Clubs are some of the best places to meet new people. PHOTO/INTERNET

What you need to know:

  • Social sports clubs are always great because most teams are co-ed and you get to have fun while showing off whatever athletic abilities you have. As a bonus, each league has sponsoring bars that will have drink specials to encourage teams to hang out after, which is always great chance to mingle and potentially build more than just team chemistry.”

In this fast paced digital world, where not all of us have the time to socialise many have resorted to social media and dating apps to try and meet the lovers of their lives. 

But alongside the career driven, millennial that lives out their lives on their phone runs another. 

A more old school millennial that does not believe in dating online and the success rates it has had, but instead would rather meet people in a more organic manner, you know like our parents and people born before 1979 did. 

Begs the question, where do people still meet their partners in a more social and predictable environment? 

Where, conversation and personality are what you rely on to pick someone’s interest as opposed to pictures of you in a bikini or flexing at the gym as most app users have become accustomed. 

Once upon a time, in an age before the Internet, the only way to meet people was to leave your home and interact with humanity. 

I know it’s a scary thought, leaving your couch, taking off your sweatpants, putting your Netflix binging on pause, and going out to meet people, but that’s just how the world worked. 

But considering how long the human race existed before the dawn of the Internet and online dating, it looks like meeting people in real life was actually working for them.

Why dating apps? 

People have various reasons for not using dating apps, from saying they’re a waste of time to preferring natural, in-person chemistry. 

I have often heard, that meeting that special someone often happens by accident, but can increase the odds of meeting someone you like by frequenting the right kinds of places. 

A place you enjoy, where you feel comfortable and safe, solves the problem of what to talk about. 

That in itself is key, it has to be a place where you find the kind of company you would enjoy. 

Buying food has that comfort/familiarity/nurturing thing going. 

A grocery store is (usually) a nonthreatening environment, you have probably been there before, and if no one datable happens to meander in front of your grocery cart or pause invitingly in the produce section, you can still pick up your milk and Oreos.

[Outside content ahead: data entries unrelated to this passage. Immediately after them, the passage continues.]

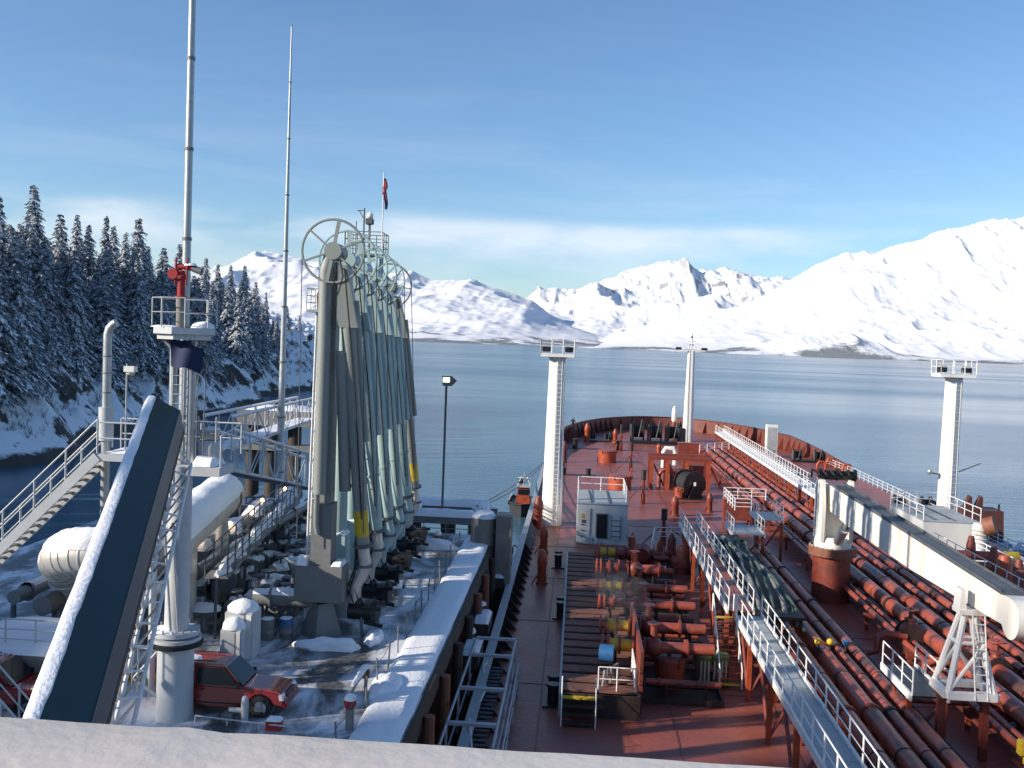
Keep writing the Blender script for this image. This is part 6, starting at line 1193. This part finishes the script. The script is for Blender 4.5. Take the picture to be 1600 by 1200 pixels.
# hoses lying over the catwalk end
rdh = random.Random(4)
for i in range(9):
    x = 10.2+.24*i; pts = [Vector((x+.35*math.sin(k*.6+i), 53+k*2.0+rdh.uniform(-.3, .3), 3.05+.35*math.sin(k*.9+i*.7)**2+(.25 if 2 < k < 7 else 0)-(.9 if k in (0, 11) else 0))) for k in range(12)]
    f2 = []
    for k in range(11): f2 += [pts[k].lerp(pts[k+1], j/4) for j in range(4)]
    for _ in range(3): f2 = [f2[0]]+[(f2[q-1]+f2[q]*2+f2[q+1])/4 for q in range(1, len(f2)-1)]+[f2[-1]]
    b = MB(); b.tube(f2, .09 if i % 3 else .12, 8); solo('hose', b, 'hosegreen' if i % 3 else 'galvdull', 'dull green and grey hose in the tangle draped along the catwalk', 'hose', None, 'tangled hoses beside the catwalk')
b = MB(); b.lohi((10.1, 53, 2.75), (12.6, 76, 2.9)); solo('hose_rack', b, 'flange', 'dark rack carrying the tangled hoses beside the catwalk', 'rack')
# olive drums under the catwalk
for i, px in enumerate((1098, 1125)):
    p = at0(px, 1072); t = thing('olive_tank', ['left olive drum with pale slats standing under the catwalk', 'right olive drum with pale slats standing under the catwalk'][i], 'drum', p, 'olive drums under the catwalk'); b = MB(); b.lathe(p+Vector((0,.6,0)), (0,0,1), [(.46,0),(.5,.1),(.5,1.4),(.42,1.5),(.05,1.52)], 18); part(t, 'drum', b, 'green')
    for k in range(4): b = MB(); x = p.x-.3+.19*k; b.lohi((x-.04, p.y+.02, .15), (x+.04, p.y+.06, 1.25)); part(t, 'slat', b, 'tank')
p = at0(975, 1092); t = thing('deck_hydrant', 'red and yellow fire hydrant at the near end of the manifold', 'hydrant', p); b = MB(); b.lathe(p, (0,0,1), [(.12,0),(.1,.5),(.2,.55),(.2,.75),(.08,.95)], 12); part(t, 'body', b, 'orange'); b = MB(); b.cyl(p+Vector((-.5,0,.6)), p+Vector((.5,0,.6)), .1, n=10); part(t, 'outlet', b, 'yellow')
for px, py, m_, lb in ((1278, 1002, 'yellow', 'round yellow valve wheel cover beside the near catwalk rail'),(1297, 1003, 'yellow', 'second round yellow cover on the cargo pipes'),(1322, 1004, 'bluebarrel', 'small blue cover right of the two yellow ones')):
    p = at(px, py, z=2.3); t = thing('valve_cover', lb, 'valve', p, 'coloured covers on the cargo pipes'); b = MB(); b.cyl(p-Vector((0,0,.8)), p, .07, n=8); part(t, 'spindle', b, 'flange'); b = MB(); b.ell(p, (.36,.36,.36), 12, 8); part(t, 'cover', b, m_)
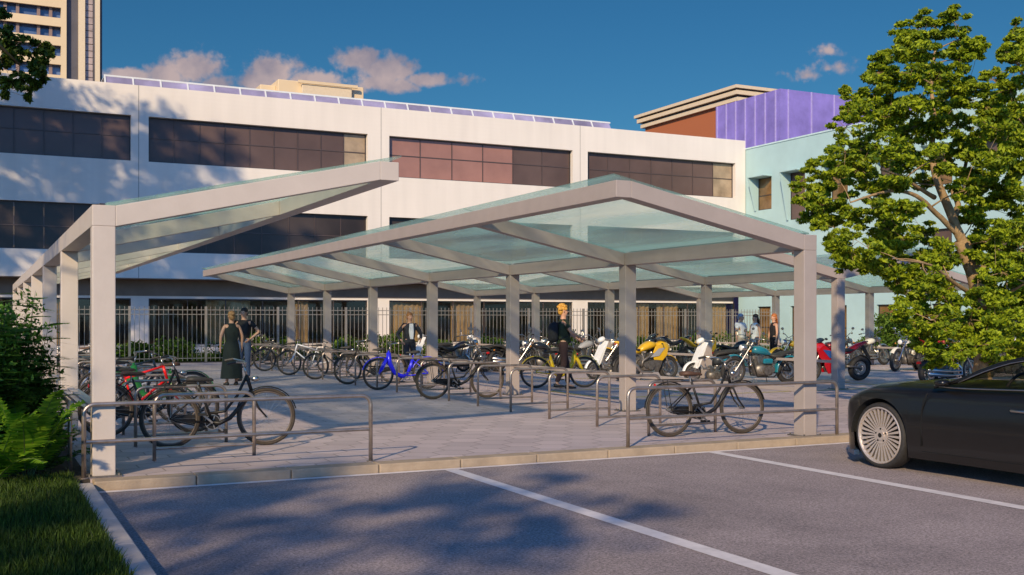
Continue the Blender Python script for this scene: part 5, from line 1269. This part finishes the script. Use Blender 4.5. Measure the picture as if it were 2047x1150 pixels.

Take yourself on dates, I know as a generation we come with the clique factor and are always surrounded by a posse that Diddy or any other rapper would envy. 

But and however, constantly being in the company of thousands when in public can be intimidating to some people and create rooms for missed connections. 

If you can set aside sometime to take yourself out to places where you could still order your favourite drink and engage in conversation with random and interesting individuals and just see where the conversations go. 

There are still ways to make connections organically, without feeling the need to give in to the pressures of digital dating.